Very well-trodden trails
We did hiking in different parks on our own the other days. They day my girl was sick I hovered helplessly but sympathetically, and as she started to recover I ventured on a series of walks around town - scoring in total the most number of fitbit steps in one day since last April! Just walking and looking is one of my favorite things ever.

The last day was a daytime drive to Phoenix (cheaper flights), with a brief stop at "Biosphere 2" where, in the 1990s, folks tried to live sealed off completely from earth's atmosphere and supplies, pretending to be on another planet. (The story is interesting, but the habitat didn't click with us. Too crowded, too cranky, too far still to go.)







Colors were vivid and always-changing


That night we went to the botanical garden where there was a unique art installation - seven different light-and-sound events that used the plants, and even a whole hillside, as the canvas for painting with colored lights. I have a gazillion pictures, and will try to limit myself to just a few representative ones. We spent a couple of hours just gazing and taking it in.

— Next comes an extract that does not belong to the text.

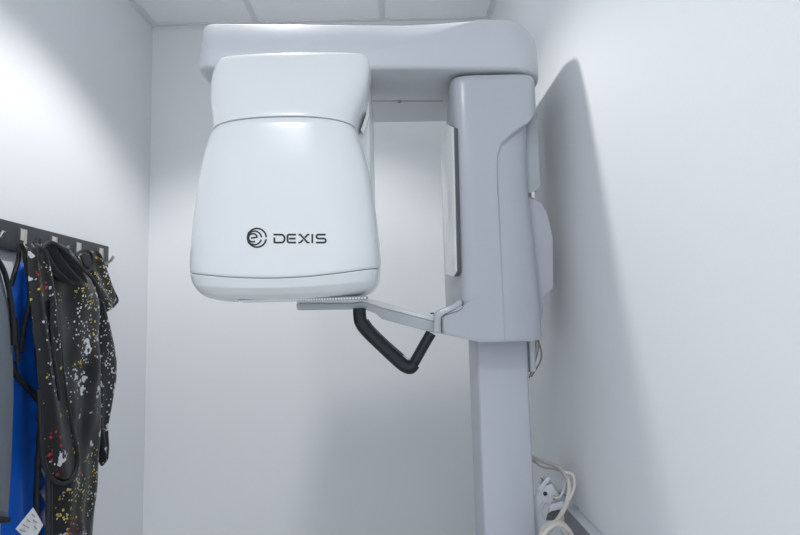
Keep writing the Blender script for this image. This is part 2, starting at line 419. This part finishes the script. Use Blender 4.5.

Imagine this pulsing through the colors of the rainbow with atonal music 

It looked like sea-anemones, almost like snorkeling. Cactus!

3 comments:

Alice Garbarini Hurley said...

Nan, oh, welcome back! these photos are stunning....taken with iPhone? Does your lovely girl feel better? I love the way the cacti look against that crisp blue sky....your purple hoodie.....the whole gift of that trip for both of you. I doubt either of you will ever forget it, and reading, sunshine, relaxing, so important...not overplanning. I don't know, I can just see Mary smiling down. You are such an A++++++++ sister and aunt. Love to you. Alice

KCF said...

Aw, Alice, your comment on Mary made me tear up. Indeed, she would be smiling down, esp at that gorgeous girl who was so unlucky to lose her mom so young and, at the same time, so very lucky to have Nan.

Nan! The trip is fabulous (C getting sick notwithstanding)! I love the cacti, the description of Tucson, the easy breezy pacing. Gah! Makes me want to go back on vacay!!!!!

Liz said...

Was waiting for the cacti trip! Exuberant C is just the best. Sorry she was sick. Agree that the biosphere more interesting in concept than reality. Adding to the chorus, what a genius idea!